Britain’s jailed extremists to be kept apart from other prisoners

New policy to prevent radicalisation of other inmates presents risks, say experts

The Frankland & Long Newton Prison in County Durham will be the first in Britain to have a separate section for inmates convicted extremist terrorism. APS (UK) / Alamy Stock Photo
Powered by automated translation

LONDON // Some of Britain's most prominent convicted extremist terrorists have been isolated in a separate jail wing for the first time in an attempt to prevent the recruitment and radicalisation of other prisoners.

Frankland Prison in Durham, which holds Michael Adebolajo, killer of the soldier Lee Rigby, and extremist recruiter Anjem Choudary, was reported to have set up a "jail within a jail" in a move that has provoked warnings that the terrorists will be given a special status.

Inmates at the prison include the Yorkshire Ripper Peter Sutcliffe, serving a whole life sentence for the murders of 13 women and attempted murders of seven others.

Newspapers reports tagged the “separation centre” as a "jihadi jail'. The isolated unit’s first inmates includes both Adebolajo and Choudary. Two further units are expected to be opened at Full Sutton prison near York, and Long Lartin in Worcestershire over the coming months as part of the government’s efforts to combat radicalisation within the prison system.

Inmates will be reviewed every three months and returned to general prison population if their threat level has reduced sufficiently.

The separation centres represent a change in the UK’s tactics for combating dangerous offenders, who until now have been dispersed throughout the prison population.

The change in strategy comes after a review last year of Islamist extremism in prisons by Ian Acheson, a former prison governor, suggested that these dangerous extremists “need to be completely incapacitated from being able to proselytise to the rest of the prison population”.

Prisons minister Sam Gyimah said: “ Extremism must be defeated wherever it is found. The most dangerous and subversive offenders are now being separated from those they seek to influence and convert - an absolutely crucial element of our wider strategy to tackle extremism in prisons and ensure the safety of the wider public.”

However, fears remain that these separation centres will grant extremist terror offenders a unique status within the prison system.

“A policy of concentration may inadvertently help to create the kind of hierarchical organisation that the terrorists found it impossible to create outside,” warned Professor Peter Neumann, a counter-terrorism expert at the International Centre for the Study of Radicalisation and Political Violence, King’s College London.

Despite supporting the new system, Lord Carlile, a former independent reviewer of counter-terrorism legislation, said: "It gives them special status in their own minds and also creates leadership structures which may not be healthy.

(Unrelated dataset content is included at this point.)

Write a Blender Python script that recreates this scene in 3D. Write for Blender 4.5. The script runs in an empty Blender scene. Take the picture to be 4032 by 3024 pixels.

Yes the unit should be available but it doesn’t mean that every terrorist prisoner should be held in one of those units.”

A survey by the BBC revealed that 109 people have now been convicted of terrorism offences relating to Syria and Iraq since 2014. Of those convicted, more than 85 per cent have never been to Syria or Iraq.

“We need to be acutely aware that if people can’t go to Syria - and we have seen this in some of the cases we have prosecuted - they may plan a sort of an attack here instead or they may do more to radicalise other people here to attack so we need to be very aware of that,” said the director of public prosecutions, Alison Saunders.

In addition to separation centres, more than 4,500 front-line police officers have been given the latest specialist counter-extremism training in order to identity and challenge extremist views. This has been implemented as standard training for all new prison service recruits.